**Rows:**
-- START --

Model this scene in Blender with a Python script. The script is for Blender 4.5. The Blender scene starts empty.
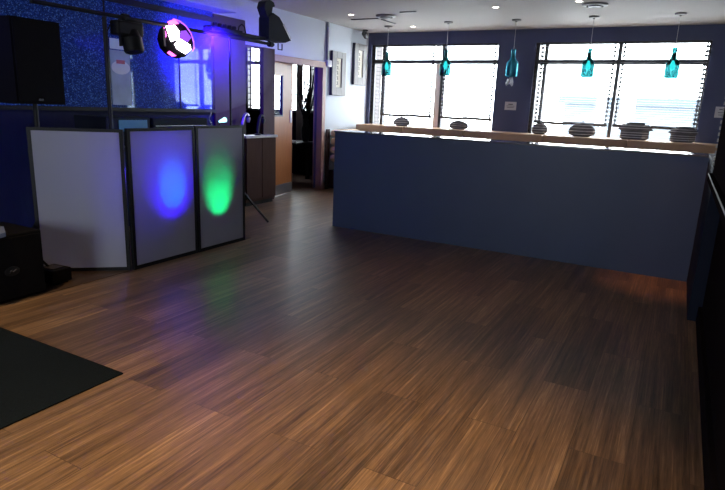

-- END --
-- START --

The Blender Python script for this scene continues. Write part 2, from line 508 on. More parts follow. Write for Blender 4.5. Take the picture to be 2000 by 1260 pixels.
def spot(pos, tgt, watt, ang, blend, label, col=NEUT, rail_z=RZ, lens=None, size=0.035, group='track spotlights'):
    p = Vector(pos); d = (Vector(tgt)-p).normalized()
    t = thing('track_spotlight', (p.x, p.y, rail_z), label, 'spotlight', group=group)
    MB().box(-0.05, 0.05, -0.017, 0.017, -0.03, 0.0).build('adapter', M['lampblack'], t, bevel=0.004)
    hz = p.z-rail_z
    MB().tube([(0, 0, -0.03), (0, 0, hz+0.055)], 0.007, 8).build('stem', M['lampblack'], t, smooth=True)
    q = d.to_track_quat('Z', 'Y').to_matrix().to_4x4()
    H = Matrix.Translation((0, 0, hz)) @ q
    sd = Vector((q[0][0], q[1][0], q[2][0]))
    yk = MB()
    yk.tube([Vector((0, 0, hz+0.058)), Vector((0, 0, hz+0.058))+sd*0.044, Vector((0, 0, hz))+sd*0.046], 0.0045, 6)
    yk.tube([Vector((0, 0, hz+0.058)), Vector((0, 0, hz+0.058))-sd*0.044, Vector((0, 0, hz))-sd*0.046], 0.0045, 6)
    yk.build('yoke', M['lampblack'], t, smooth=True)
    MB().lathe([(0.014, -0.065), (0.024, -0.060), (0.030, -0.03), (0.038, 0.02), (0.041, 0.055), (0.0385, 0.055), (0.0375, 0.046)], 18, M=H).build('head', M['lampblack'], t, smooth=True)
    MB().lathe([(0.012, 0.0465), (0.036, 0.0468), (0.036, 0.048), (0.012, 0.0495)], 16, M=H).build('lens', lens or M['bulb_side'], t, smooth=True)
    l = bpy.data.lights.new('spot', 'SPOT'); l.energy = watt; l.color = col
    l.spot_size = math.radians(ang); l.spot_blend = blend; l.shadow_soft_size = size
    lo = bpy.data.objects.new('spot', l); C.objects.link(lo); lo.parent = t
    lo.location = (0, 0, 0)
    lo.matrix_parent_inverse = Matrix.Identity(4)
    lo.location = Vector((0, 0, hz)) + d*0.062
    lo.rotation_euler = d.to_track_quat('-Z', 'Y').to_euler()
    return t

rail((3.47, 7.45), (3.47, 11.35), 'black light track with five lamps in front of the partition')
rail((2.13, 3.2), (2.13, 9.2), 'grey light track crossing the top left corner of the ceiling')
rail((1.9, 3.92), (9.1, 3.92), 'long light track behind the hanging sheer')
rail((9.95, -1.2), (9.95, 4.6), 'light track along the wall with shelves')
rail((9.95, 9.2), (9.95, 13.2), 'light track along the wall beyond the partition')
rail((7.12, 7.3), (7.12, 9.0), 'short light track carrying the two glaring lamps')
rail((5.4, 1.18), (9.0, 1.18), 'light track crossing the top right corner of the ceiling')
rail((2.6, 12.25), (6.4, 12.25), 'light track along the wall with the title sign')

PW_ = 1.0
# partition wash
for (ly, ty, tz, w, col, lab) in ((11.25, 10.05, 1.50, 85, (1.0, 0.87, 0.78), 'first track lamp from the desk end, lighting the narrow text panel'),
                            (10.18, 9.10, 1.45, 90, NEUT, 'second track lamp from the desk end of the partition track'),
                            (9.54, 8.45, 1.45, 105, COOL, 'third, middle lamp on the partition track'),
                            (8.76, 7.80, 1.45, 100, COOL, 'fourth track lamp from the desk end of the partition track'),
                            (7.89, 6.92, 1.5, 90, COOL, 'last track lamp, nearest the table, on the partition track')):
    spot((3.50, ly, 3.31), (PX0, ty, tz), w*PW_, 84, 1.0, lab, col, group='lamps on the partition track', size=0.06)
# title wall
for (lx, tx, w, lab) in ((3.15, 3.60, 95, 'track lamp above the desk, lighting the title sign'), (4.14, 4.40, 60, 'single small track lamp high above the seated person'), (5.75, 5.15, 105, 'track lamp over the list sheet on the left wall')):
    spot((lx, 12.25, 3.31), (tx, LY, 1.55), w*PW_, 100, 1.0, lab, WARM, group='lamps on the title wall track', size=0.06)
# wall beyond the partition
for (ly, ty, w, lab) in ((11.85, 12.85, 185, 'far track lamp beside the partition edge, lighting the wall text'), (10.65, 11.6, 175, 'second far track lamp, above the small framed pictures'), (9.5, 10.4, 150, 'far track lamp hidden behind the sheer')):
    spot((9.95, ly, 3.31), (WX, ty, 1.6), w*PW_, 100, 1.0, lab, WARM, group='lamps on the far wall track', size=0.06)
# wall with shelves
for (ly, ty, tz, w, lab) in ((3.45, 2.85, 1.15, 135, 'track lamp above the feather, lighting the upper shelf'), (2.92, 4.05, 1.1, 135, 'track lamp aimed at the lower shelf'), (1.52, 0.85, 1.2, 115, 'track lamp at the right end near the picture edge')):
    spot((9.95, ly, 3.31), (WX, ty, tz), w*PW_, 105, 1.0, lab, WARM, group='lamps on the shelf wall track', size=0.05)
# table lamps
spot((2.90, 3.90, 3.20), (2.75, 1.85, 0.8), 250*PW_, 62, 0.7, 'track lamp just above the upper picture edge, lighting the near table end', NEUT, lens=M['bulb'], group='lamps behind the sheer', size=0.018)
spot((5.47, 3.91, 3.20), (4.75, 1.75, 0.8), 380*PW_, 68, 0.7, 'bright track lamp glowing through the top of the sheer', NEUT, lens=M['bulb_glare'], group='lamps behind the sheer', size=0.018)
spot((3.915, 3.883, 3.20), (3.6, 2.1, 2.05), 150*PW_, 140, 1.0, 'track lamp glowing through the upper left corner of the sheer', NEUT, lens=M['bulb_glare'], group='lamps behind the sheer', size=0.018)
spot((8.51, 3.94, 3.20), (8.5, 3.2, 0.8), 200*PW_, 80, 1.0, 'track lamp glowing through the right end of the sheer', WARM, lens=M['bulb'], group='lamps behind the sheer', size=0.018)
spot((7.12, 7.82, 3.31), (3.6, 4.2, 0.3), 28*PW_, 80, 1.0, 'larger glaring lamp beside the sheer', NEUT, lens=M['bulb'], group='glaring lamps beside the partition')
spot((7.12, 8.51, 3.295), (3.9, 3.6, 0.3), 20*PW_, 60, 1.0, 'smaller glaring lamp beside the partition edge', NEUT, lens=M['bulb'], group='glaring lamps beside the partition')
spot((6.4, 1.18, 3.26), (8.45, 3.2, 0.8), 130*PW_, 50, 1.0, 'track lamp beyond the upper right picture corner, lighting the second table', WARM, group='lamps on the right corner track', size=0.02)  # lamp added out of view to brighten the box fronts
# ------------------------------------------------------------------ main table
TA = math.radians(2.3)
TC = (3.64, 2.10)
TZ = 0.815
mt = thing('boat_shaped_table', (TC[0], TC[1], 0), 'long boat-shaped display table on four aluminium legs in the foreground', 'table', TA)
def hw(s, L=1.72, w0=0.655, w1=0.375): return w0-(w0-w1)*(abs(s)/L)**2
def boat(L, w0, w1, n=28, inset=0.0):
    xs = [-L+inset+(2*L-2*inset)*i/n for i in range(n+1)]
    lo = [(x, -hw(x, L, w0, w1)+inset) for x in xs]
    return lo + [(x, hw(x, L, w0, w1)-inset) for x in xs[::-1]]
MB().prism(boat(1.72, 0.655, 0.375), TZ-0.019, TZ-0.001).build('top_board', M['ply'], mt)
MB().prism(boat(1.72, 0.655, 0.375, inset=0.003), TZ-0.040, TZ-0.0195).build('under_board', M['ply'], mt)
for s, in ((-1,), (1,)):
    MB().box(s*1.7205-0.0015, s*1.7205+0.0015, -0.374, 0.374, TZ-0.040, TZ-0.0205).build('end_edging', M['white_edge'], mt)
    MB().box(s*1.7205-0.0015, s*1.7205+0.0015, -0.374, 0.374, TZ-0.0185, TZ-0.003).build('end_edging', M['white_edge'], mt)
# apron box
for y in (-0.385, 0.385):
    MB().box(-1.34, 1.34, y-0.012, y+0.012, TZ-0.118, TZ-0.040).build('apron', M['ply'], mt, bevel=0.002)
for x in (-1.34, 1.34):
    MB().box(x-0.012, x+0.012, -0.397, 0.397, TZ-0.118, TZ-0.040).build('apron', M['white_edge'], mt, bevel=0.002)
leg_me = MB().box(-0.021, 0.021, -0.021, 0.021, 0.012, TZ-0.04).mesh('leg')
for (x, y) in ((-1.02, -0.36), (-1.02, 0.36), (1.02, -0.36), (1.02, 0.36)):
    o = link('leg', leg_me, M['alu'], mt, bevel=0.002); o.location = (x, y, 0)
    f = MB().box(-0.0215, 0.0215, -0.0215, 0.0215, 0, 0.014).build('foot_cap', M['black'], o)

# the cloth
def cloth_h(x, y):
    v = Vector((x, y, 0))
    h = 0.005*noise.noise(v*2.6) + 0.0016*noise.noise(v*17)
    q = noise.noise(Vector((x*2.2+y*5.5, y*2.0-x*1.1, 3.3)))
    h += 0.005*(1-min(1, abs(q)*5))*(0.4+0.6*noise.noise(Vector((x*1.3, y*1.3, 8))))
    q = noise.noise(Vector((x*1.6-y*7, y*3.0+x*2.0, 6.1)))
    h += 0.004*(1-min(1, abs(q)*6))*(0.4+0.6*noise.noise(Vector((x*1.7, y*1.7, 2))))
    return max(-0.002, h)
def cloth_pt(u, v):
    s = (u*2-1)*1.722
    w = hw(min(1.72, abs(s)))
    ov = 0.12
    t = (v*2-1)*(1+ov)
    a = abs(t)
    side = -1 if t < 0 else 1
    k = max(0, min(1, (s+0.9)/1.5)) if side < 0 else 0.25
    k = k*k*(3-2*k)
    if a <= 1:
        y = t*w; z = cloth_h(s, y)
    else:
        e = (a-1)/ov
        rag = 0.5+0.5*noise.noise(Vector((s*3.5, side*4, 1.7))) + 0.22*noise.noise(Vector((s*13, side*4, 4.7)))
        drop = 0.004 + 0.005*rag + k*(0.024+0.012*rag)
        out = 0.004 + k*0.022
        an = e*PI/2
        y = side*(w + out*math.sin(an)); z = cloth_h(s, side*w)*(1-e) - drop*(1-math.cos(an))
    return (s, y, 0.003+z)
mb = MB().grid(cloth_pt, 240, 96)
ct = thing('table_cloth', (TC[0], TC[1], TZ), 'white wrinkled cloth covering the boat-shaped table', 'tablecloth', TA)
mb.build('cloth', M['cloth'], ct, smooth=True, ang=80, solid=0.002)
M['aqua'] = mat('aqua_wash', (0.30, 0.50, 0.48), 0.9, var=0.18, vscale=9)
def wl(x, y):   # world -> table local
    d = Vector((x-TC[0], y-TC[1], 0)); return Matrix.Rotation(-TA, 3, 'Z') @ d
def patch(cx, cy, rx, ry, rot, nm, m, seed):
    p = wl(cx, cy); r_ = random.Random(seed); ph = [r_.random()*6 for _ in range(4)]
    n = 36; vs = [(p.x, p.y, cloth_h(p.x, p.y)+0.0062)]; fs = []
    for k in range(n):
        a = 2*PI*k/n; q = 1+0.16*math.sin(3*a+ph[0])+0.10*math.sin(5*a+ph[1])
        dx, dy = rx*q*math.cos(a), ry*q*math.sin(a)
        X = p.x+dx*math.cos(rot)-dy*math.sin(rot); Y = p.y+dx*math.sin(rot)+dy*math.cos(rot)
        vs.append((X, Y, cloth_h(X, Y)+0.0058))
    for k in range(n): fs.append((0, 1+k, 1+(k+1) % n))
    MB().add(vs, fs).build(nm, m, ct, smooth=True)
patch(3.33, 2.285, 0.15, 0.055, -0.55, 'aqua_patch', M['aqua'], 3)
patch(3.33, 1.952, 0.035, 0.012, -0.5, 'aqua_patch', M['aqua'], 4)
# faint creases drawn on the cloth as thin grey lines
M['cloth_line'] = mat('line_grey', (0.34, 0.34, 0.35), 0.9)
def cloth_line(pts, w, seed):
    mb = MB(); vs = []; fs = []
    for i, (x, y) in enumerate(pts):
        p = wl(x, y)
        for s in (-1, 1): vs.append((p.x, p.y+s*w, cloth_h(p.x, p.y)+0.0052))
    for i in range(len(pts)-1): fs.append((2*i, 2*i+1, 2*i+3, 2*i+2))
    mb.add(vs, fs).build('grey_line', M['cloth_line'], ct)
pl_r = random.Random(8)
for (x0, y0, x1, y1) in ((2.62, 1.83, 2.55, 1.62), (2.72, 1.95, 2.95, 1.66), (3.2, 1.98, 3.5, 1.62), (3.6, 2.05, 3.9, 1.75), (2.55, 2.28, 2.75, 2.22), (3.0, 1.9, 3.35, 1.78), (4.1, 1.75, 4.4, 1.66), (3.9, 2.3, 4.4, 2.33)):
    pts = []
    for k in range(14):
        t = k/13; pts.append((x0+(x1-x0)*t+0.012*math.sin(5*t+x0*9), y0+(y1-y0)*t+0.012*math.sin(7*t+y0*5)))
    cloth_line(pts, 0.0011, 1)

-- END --

**Directions:**
Identify and copy all lines with the word "script".

**The response:**
Model this scene in Blender with a Python script. The script is for Blender 4.5. The Blender scene starts empty.
The Blender Python script for this scene continues. Write part 2, from line 508 on. More parts follow. Write for Blender 4.5. Take the picture to be 2000 by 1260 pixels.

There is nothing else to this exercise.